> [TASK PROMPT]: Retype only the lines below from the one with "Reconstruct this image" to the one with "return np.stack([right, d, up])", inclusive, skipping every image.

> [LISTED RECORDS]:
━━━━━━━━━━

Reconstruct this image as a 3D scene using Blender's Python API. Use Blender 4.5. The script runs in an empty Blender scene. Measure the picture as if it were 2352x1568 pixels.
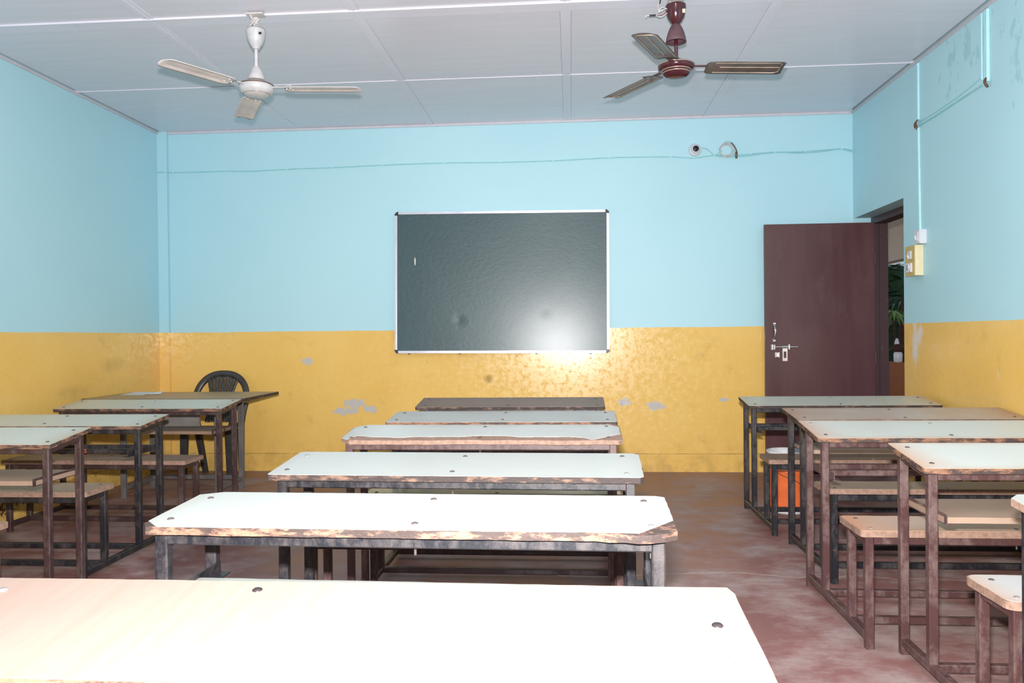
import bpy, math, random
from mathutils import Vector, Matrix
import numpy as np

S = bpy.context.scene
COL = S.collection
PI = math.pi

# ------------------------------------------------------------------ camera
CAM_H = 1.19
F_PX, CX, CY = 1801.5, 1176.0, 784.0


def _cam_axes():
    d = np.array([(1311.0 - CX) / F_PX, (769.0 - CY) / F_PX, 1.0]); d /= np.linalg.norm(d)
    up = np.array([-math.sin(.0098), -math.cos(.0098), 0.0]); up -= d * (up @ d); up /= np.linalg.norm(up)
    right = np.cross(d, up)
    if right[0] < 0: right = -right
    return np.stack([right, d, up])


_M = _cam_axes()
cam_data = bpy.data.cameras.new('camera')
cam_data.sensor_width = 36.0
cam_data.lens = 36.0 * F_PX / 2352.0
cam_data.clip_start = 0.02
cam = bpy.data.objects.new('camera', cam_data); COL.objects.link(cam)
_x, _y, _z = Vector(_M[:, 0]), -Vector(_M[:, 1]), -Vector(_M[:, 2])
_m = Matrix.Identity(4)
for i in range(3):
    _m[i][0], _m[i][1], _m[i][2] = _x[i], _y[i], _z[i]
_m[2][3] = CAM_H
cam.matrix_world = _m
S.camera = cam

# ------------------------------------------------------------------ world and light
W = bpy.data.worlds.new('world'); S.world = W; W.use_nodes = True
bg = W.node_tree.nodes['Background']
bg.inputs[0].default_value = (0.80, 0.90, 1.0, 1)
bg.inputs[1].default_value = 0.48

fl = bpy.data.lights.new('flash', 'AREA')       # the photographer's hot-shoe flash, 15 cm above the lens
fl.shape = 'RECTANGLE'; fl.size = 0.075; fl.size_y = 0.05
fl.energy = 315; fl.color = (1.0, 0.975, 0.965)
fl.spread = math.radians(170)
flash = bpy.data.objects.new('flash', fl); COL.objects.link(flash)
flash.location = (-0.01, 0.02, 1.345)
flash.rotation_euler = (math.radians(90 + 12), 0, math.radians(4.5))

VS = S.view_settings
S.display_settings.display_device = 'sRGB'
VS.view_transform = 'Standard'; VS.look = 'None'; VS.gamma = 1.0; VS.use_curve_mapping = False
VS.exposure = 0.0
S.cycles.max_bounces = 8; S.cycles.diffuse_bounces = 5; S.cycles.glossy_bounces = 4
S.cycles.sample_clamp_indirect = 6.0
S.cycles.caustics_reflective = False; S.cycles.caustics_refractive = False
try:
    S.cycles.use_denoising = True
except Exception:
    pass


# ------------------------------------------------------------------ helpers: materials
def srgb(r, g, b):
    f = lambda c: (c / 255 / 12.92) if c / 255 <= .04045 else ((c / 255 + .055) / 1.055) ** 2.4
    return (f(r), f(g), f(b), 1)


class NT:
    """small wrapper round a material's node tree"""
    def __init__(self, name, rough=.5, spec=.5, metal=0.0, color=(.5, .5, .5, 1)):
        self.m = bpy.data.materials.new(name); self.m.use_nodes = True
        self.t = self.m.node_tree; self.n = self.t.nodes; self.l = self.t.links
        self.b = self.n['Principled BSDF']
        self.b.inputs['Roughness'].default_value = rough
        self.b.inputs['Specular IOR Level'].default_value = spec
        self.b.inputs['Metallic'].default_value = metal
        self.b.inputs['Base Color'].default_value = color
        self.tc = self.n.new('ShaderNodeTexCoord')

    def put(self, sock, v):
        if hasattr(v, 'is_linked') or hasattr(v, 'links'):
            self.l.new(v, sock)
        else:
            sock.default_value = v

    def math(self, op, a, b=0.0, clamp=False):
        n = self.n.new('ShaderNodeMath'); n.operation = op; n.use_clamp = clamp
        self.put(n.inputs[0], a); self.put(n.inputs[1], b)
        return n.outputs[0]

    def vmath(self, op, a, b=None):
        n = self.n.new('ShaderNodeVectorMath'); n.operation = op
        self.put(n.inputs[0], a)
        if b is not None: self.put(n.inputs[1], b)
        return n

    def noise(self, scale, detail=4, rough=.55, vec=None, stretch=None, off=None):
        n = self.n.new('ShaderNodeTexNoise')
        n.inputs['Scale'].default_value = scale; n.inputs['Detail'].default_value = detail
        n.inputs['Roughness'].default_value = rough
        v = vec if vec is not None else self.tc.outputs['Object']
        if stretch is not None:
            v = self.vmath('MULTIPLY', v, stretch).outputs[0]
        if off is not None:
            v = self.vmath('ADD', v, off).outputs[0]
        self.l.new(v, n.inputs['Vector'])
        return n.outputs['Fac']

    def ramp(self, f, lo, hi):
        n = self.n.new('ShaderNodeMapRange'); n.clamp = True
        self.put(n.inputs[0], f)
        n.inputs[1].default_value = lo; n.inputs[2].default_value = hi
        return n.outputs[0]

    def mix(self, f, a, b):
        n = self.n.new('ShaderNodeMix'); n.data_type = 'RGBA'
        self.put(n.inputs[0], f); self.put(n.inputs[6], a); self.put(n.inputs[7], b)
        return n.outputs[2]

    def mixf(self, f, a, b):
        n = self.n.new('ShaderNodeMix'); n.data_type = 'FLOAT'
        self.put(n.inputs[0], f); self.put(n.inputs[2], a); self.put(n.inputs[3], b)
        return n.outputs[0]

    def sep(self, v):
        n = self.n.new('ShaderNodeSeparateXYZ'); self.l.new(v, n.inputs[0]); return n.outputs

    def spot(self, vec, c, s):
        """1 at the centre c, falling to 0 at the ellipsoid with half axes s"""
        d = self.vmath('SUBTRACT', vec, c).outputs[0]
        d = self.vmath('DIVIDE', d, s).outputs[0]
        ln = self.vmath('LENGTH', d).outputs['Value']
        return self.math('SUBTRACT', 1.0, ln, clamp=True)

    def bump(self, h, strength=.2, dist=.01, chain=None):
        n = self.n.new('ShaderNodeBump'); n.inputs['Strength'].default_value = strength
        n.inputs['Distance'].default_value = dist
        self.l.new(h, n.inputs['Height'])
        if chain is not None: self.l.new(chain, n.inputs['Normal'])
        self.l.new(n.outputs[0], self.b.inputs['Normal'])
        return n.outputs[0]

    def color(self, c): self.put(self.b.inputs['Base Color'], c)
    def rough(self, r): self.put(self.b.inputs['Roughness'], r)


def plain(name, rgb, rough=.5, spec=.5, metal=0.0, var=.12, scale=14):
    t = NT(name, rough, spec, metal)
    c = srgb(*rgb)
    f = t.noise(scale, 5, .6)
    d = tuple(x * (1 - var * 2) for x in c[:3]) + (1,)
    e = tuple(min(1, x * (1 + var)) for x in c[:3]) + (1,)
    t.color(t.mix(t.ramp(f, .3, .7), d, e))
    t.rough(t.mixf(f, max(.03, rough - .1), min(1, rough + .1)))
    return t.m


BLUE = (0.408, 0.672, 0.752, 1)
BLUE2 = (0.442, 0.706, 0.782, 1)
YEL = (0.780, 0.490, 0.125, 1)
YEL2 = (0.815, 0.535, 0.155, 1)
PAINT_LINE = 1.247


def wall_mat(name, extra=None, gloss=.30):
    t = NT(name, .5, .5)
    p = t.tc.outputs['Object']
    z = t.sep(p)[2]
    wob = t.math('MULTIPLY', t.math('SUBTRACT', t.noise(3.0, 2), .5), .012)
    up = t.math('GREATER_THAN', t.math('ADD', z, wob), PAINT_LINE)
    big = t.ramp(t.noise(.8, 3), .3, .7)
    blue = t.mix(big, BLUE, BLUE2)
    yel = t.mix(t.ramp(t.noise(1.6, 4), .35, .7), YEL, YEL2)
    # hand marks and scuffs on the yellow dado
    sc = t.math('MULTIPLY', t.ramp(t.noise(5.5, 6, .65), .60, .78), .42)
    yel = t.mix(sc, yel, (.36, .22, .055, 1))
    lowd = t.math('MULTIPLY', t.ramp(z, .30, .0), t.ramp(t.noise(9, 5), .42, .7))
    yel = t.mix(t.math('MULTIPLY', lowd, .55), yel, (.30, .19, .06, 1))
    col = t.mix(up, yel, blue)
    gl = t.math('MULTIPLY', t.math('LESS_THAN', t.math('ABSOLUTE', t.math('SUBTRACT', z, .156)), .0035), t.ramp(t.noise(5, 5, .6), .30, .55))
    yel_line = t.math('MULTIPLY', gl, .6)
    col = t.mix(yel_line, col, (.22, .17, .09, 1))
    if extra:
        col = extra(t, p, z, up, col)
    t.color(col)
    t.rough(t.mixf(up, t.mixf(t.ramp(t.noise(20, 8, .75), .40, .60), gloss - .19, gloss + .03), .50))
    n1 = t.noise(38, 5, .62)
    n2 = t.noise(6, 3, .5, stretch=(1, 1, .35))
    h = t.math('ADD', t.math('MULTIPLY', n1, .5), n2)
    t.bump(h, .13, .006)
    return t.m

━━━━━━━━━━

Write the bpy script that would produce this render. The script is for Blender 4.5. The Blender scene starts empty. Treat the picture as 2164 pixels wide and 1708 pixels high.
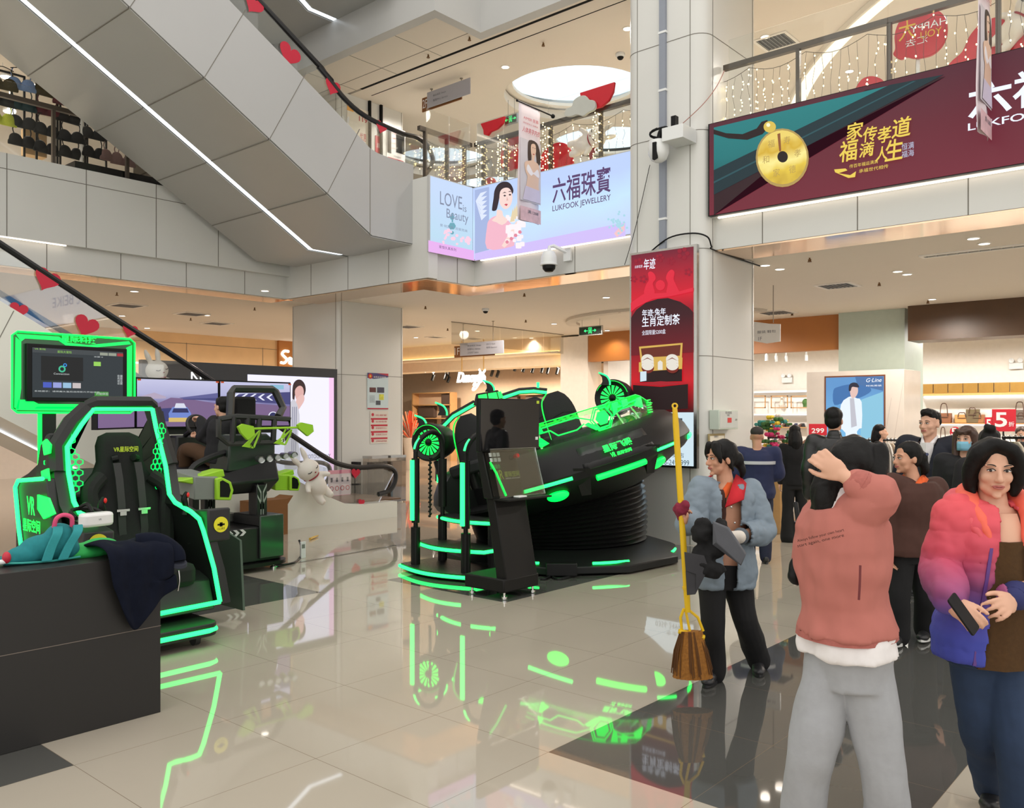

━━━━━━━━━━

> [TASK RESPONSE]:
Reconstruct this image as a 3D scene using Blender's Python API. Use Blender 4.5. The script runs in an empty Blender scene. Measure the picture as if it were 2352x1568 pixels.
import bpy, math, random
from mathutils import Vector, Matrix
import numpy as np

S = bpy.context.scene
COL = S.collection
PI = math.pi

# ------------------------------------------------------------------ camera
CAM_H = 1.19
F_PX, CX, CY = 1801.5, 1176.0, 784.0


def _cam_axes():
    d = np.array([(1311.0 - CX) / F_PX, (769.0 - CY) / F_PX, 1.0]); d /= np.linalg.norm(d)
    up = np.array([-math.sin(.0098), -math.cos(.0098), 0.0]); up -= d * (up @ d); up /= np.linalg.norm(up)
    right = np.cross(d, up)
    if right[0] < 0: right = -right
    return np.stack([right, d, up])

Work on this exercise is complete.